Index options also appeal to investors because of the leverage they provide. Investors can participate in moves for a fraction of the cost of purchasing the equivalent assortment of stocks. And even a small change can result in large percentage gains. The downside of leverage, of course, is that if the market moves against expectations, the percentage loss can be high, and might be all of your investment.

The leverage of index options also means that if you’re confident a certain sector is going to make gains, but you don’t know which individual stock will rise, you can purchase an index call to benefit from the broader market shift.

How to calculate the number of contracts for hedging?

If you’re using index puts to hedge your portfolio, you’ll have to calculate the number of contracts to purchase in order to match the size of your portfolio.

1. Determine the current aggregate value of the index option:

______ Current index value x $100 = Aggregate value

2. Divide the value of your portfolio by the aggregate value.

______ Your portfolio’s value

÷ Aggregate value from above =____________

The result is the number of contracts that will protect your entire portfolio. Once you’ve determined the number of contracts that will cover your portfolio, you should calculate how much downside protection you want. The strike price you choose should match that amount, so that the insurance will kick in if the index drops that far. For example, if you want to protect against a decline greater than 10% in your portfolio, your strike price should be 90% of the current value of the index, which would be the value of the index if it drops 10% from current value.

What’s the risk?

The risk of buying index options is the same as the risk of buying stock options: It’s limited to the amount of premium you pay.

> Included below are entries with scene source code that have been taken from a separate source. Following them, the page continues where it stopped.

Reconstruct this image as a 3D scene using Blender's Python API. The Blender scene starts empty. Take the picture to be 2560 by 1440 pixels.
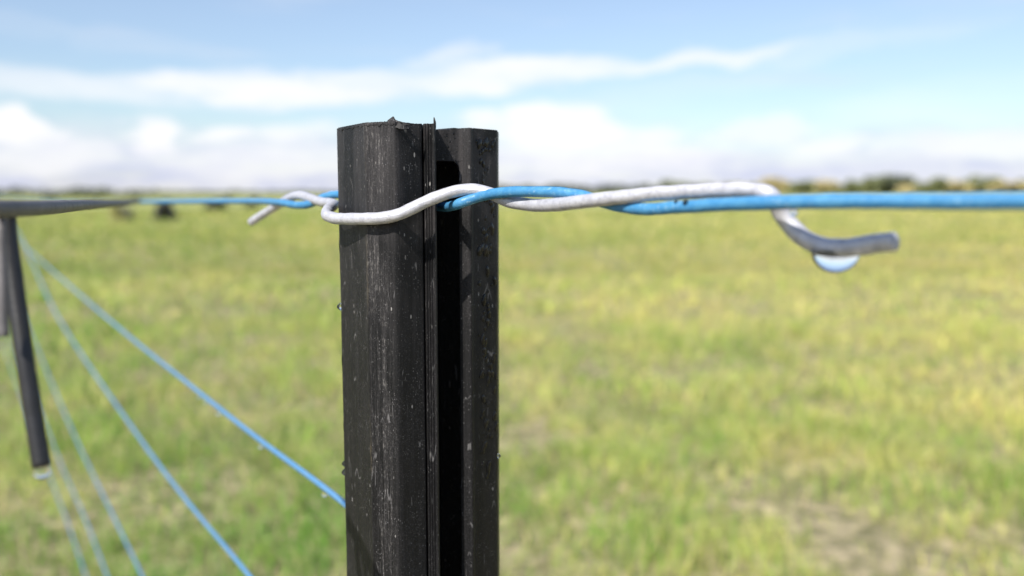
import bpy, bmesh, math, random
import numpy as np
from mathutils import Vector, Matrix, noise
random.seed(7); rng = np.random.default_rng(7)
C = bpy.context.scene.collection
sc = bpy.context.scene

# ------------------------------------------------------------------ camera
F = 2133.0                                   # focal length in photo pixels (30 mm on 36 mm)
H = 1.20                                     # camera height above the ground
PITCH = math.atan(240 / F)
cam = bpy.data.cameras.new('camera'); cam_o = bpy.data.objects.new('camera', cam); C.objects.link(cam_o)
cam.sensor_width = 36; cam.lens = 36 * F / 2560
cam_o.location = (0, 0, H); cam_o.rotation_euler = (math.pi / 2 - PITCH, 0, 0)
cam.clip_start = 0.01; cam.clip_end = 3000
cam.dof.use_dof = True; cam.dof.focus_distance = 0.292; cam.dof.aperture_fstop = 6.9
cam.dof.aperture_blades = 0
sc.camera = cam_o
sc.cycles.use_denoising = True
sc.cycles.max_bounces = 8; sc.cycles.transmission_bounces = 8
sc.cycles.caustics_refractive = False; sc.cycles.caustics_reflective = False

sa, ca = math.sin(PITCH), math.cos(PITCH)
def at(px, py, z):                           # photo pixel + depth along the view axis -> world point
    x = (px - 1280) / F * z; y = -(py - 720) / F * z
    return Vector((x, z * ca + y * sa, H - z * sa + y * ca))
def ray(px, py):
    return at(px, py, 1.0) - Vector((0, 0, H))

# ------------------------------------------------------------------ sun + exposure
SUN = Vector((-0.34, -0.60, 0.72)).normalized()
sun = bpy.data.lights.new('sun', 'SUN'); sun_o = bpy.data.objects.new('sun', sun); C.objects.link(sun_o)
sun.energy = 4.2; sun.angle = math.radians(0.55); sun.color = (1, 0.95, 0.87)
sun_o.rotation_euler = SUN.to_track_quat('Z', 'Y').to_euler()
sc.view_settings.view_transform = 'Standard'; sc.view_settings.look = 'None'
sc.view_settings.exposure = 0.85; sc.view_settings.gamma = 1; sc.view_settings.use_curve_mapping = False

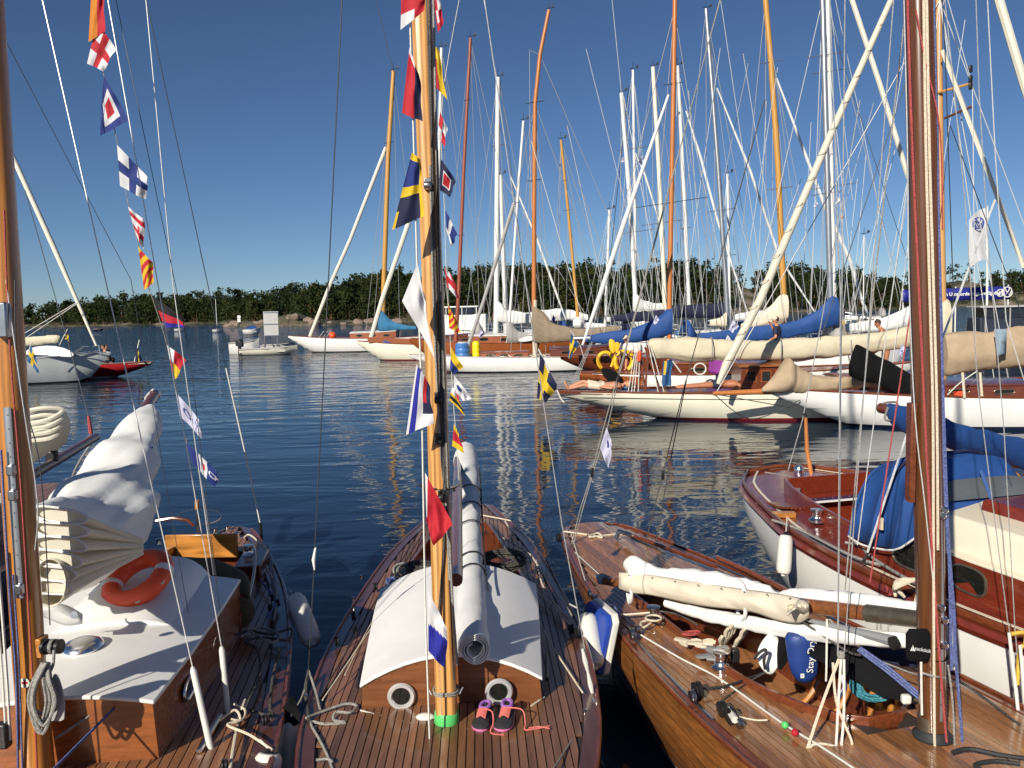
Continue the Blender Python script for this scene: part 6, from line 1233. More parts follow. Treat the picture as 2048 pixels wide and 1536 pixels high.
# --- back rows: white masts, sails flaked on booms
BK = [  # label, mast points, Y, w0, w1, mast material, spreaders, hull material, hull half length px (left, right), cover
 ('white yacht with a tall white mast left of the orange mast, white sail on boom', [(992, 690), (993, 600), (994, 400), (996, 155)], 50, 12, 9, 'mast_white', [(290, 14), (430, 8)], 'white_hull', (-70, 110), [(994, 598, 642), (1004, 606, 646), (1014, 618, 648), (1036, 622, 648), (1062, 626, 646)], 'sail_white'),
 ('white yacht at the back with a thin white mast behind the tall one', [(1012, 680), (1008, 560), (1001, 350)], 58, 9, 7, 'mast_white', [(470, 8)], 'white_hull', (-40, 190), [(1030, 628, 642), (1075, 622, 641), (1120, 617, 640), (1150, 622, 640), (1176, 630, 640)], 'sail_white'),
 ('white yacht with a short pale wooden mast behind the taupe boom cover', [(1160, 690), (1153, 600), (1138, 440), (1122, 280)], 46, 7, 5, 'mast_yellow', [(360, 6), (420, 10)], 'white_hull', (-60, 90), [(1146, 642, 654), (1158, 634, 656), (1172, 644, 656), (1215, 648, 656)], 'sail_white'),
 ('white yacht with the shortest white mast at the back', [(1208, 690), (1213, 580), (1219, 420)], 60, 6, 5, 'mast_white', [(500, 6)], 'white_hull', (-50, 70), [(1214, 634, 644), (1240, 634, 645), (1275, 636, 645)], 'sail_white'),
 ('white yacht with a slightly bent white mast and crumpled white sail on its boom', [(1274, 690), (1270, 580), (1258, 380), (1243, 186)], 48, 10, 8, 'mast_white', [(380, 7)], 'white_hull', (-40, 120), [(1266, 592, 622), (1274, 588, 625), (1286, 598, 624), (1308, 606, 623), (1334, 606, 620)], 'sail_white'),
 ('white yacht with a slim white mast carrying two crosstrees', [(1271, 690), (1270, 430), (1268, 300), (1266, 140)], 55, 6, 5, 'mast_white', [(297, 32), (463, 38)], 'white_hull', (-90, 60), [(1240, 644, 652), (1290, 640, 652)], 'sail_white'),
 ('white yacht with navy boom cover and a cream white mast', [(1332, 680), (1328, 560), (1318, 340), (1306, 134)], 44, 10, 8, 'mast_cream', [(445, 40)], 'white_hull', (-110, 70), [(1222, 632, 643), (1262, 625, 644), (1300, 622, 643), (1330, 618, 642)], 'canvas_navy'),
 ('white yacht with a grey white mast behind the orange mast', [(1380, 680), (1376, 560), (1366, 340), (1355, 132)], 47, 9, 7, 'mast_white', [(455, 12), (146, 8)], 'white_hull', (-40, 100), [(1345, 612, 636), (1380, 609, 636), (1420, 608, 636), (1452, 603, 634)], 'canvas_navy'),
 ('white yacht with a tall grey aluminium mast, navy covers beside it', [(1458, 680), (1450, 540), (1436, 330), (1412, 18)], 38, 11, 8, 'mast_alu', [(420, 28)], 'white_hull', (-120, 80), [(1420, 640, 652), (1440, 634, 654), (1452, 622, 656)], 'canvas_beige'),
 ('white yacht with a short white mast carrying a radar dome', [(1460, 680), (1459, 600), (1455, 348)], 52, 6, 5, 'mast_white', [(510, 14)], 'white_hull', (-40, 90), [(1470, 630, 642), (1500, 622, 642), (1540, 622, 640)], 'sail_white'),
 ('yacht with a yellow wooden mast and beige sail cover', [(1569, 680), (1567, 590), (1556, 330), (1542, 125), (1531, 0)], 34, 13, 10, 'mast_yellow', [(124, 22), (376, 26)], 'white_hull', (-110, 60), [(1482, 648, 660), (1510, 632, 655), (1540, 612, 650), (1560, 590, 646), (1574, 588, 640)], 'canvas_beige'),
 ('white yacht with an aluminium mast and large blue boom cover near the seated man', [(1664, 690), (1661, 600), (1653, 300), (1645, 0)], 29, 12, 11, 'mast_alu', [(110, 36), (385, 34)], 'white_hull', (-180, 60), [(1394, 668, 684, ), (1440, 662, 684), (1500, 655, 683), (1560, 646, 678), (1602, 638, 670), (1640, 612, 662), (1660, 594, 654), (1674, 594, 652)], 'canvas_blue'),
 ('white yacht with a white mast close behind the aluminium one', [(1671, 680), (1669, 600), (1662, 300), (1655, 0)], 33, 9, 8, 'mast_white', [(142, 33), (372, 50)], 'white_hull', (-60, 160), [(1690, 648, 664), (1740, 640, 664), (1780, 628, 660), (1822, 606, 652)], 'sail_white'),
 ('distant white yacht at the right, mast hidden among the rigging', [(1726, 640), (1727, 590), (1728, 470)], 75, 3, 2, 'mast_white', [], 'white_hull', (-30, 60), [(1690, 632, 640), (1715, 632, 641)], 'sail_white'),
]
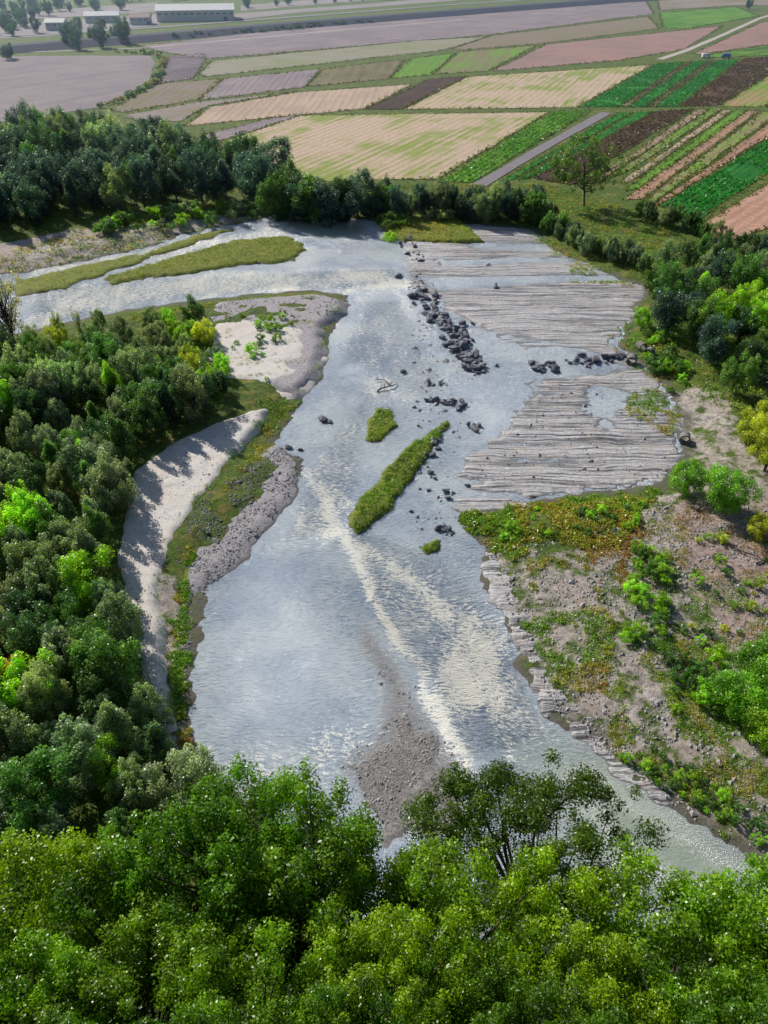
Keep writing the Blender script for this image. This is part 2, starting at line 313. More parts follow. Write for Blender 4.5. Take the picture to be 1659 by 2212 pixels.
def foam_glare(x,y):
    j=(fbm(x*.22,y*.16,64)-.5)*10; jw=.5+fbm(x*.3,y*.3,66)
    f=.55*ss((sdf(x,y,R2)+4+j)/9)+.40*ss((sdf(x,y,R1)+2+j)/6)+.60*ss((sdf(x,y,R3)+3+j)/9)+.75*ss((sdf(x,y,R4)+4+j)/9)+.65*ss((sdf(x,y,R5)+3)/5)+.45*ss((sdf(x,y,R6)+2+j)/5)+.35*ss((sdf(x,y,R7)+3+j)/8)  # rapids foam, plus bright channel glare painted as foam colour
    f=f+.75*ss(1-path_d(x,y,SILL)/(1.3*jw))+.45*ss(1-path_d(x,y,SILL2)/(1.8*jw))+.4*ss(1-path_d(x,y,SILL3)/(3*jw))
    f=f+.18*ss((150-y)/100)+.15*ss((y-100)/40)
    return np.clip(f,0,1.15)*(1-.9*ss((sdf(x,y,POOL)+1)/3))*(1-.95*ss((sdf(x,y,DEEP)+2)/6))*(1-.5*ss((sdf(x,y,CALM)+1)/8))
def deep(x,y): return np.maximum(ss((sdf(x,y,DEEP)+5)/10),ss((sdf(x,y,POOL)+2)/5))  # pool part is a painted green reflection rather than depth
def subf(x,y): return np.maximum(.80*ss((sdf(x,y,SUBP)+1.5)/5),.62*ss((sdf(x,y,SUB2)+1.5)/4))
def wz(X,Y):
    r=rip(X,Y)
    return (fbm(X*.6,Y*1.0,71,3)-.5)*.32*r**1.5*(1-.8*subf(X,Y))
w=grid('river',np.arange(-160,90,.5),np.arange(24,206,.45),wz,lambda X,Y:sdf(X,Y,W)>-5,M_water,{'rip':rip,'foam_glare':foam_glare,'deep':deep,'sub':subf})
tag(w,"shallow silty river with ripples, rapids and partly painted sun glitter","river",'structure')
print('terrain',time.time()-T0)

# ------------------------------------------------------------------ fields
TAN=(.54,.42,.32);TANG=(.27,.33,.09);PUR=(.24,.205,.23);PUR2=(.34,.285,.29);PNK=(.38,.24,.22);BRN=(.07,.045,.04);GRN=(.015,.12,.02);GRN2=(.04,.27,.035);LG=(.17,.33,.045);OLV=(.23,.21,.12);GRY=(.33,.31,.26);RED=(.45,.26,.18)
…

If you’re considering buying a put, it’s important to weigh the cost of hedging your portfolio against the benefits of the hedge. Index options writers, however, face the substantial potential risk. Since the value of the index might drop suddenly, a put writer might owe a lot of cash. The same risk applies to a call writer, if the index increases sharply. And index call writers usually can’t cover themselves by holding the underlying instrument, as they can with individual stock options. margin considerations.

The margin considerations

The margin requirements are different for writing index options than for writing options on individual equities. In general, you initially need to deposit the entire premium, and at least 15% of the contract’s aggregate value, or the level of the index multiplied by $100, in your margin account. Since the aggregate value of an index option changes daily, the amount of the margin maintenance requirement fluctuates, which means you’ll need to pay close attention to your account to avoid a margin call.

If your goal is to hedge your portfolio with index puts, the key is to find an index that mirrors the movement of your portfolio. Otherwise, what happens to the index won’t accurately reflect what happens to your portfolio, and you may not offset any of its declining value. The first step is to find indexes that cover the same market or sector as your portfolio.

Once you’ve narrowed your choices, you might use the past performance of an index or judge its volatility to find one that closely mirrors your portfolio’s movement. But unless your portfolio exactly matches the makeup of an index — which is very unlikely — you’ll always face the risk that it won’t move the same way your portfolio does.